In a subtractive color system, you start with white light (or paper), then subtract particular colors from white.

In a printed image, overlaid color dyes block some light wavelengths, so the remaining wavelengths that pass through create the final color.

This is not an “optical illusion” in the same way as additive color. With subtractive color, the yellow light you see really is yellow.

Viewing a Color Image

Television and computer screens use additive color. The screen you’re viewing is comprised of a large matrix of red, green and blue dots. By varying the intensity of light from each of the dots across the screen, your brain is tricked into thinking that it’s seeing a continuous spectrum of color from blue to red. The size of each dot is so small that your brain merges the light from neighboring dots together.

Are You Looking at a Print, a Slide or a Screen?

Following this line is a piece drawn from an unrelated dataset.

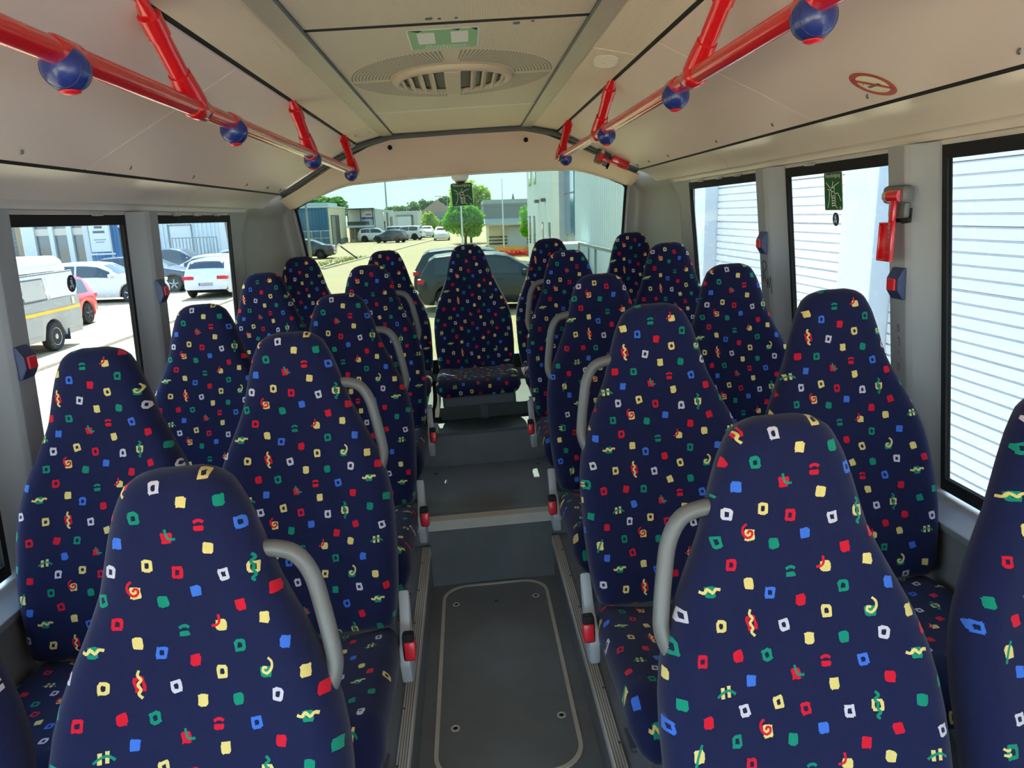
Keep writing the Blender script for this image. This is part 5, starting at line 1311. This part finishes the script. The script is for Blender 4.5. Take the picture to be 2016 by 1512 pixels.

So, if you’re reading this article on a computer screen, the image of the Boulton Paul P.111A that you can see isn’t actually shining any yellow light into your eyes, but is using red and green light to fool your brain into thinking that you’re seeing yellow.

Having said all that, my image of the P.111A was originally a Kodachrome 25 color slide. Kodachrome slides create colors using a subtractive process, overlaying translucent layers of secondary colors. Thus, if you could view the original slide, you would indeed see yellow light, created by subtracting blue light from a white source shining through the slide.

If this all seems very complex at first, don’t be deterred, because I know from personal experience that it’s easy to become confused even when you’ve been working with these principles for a long time. When designing digital video equipment years ago, I sometimes found myself forgetting that, in nature, yellow light really is yellow, and is not a mixture of red and green light!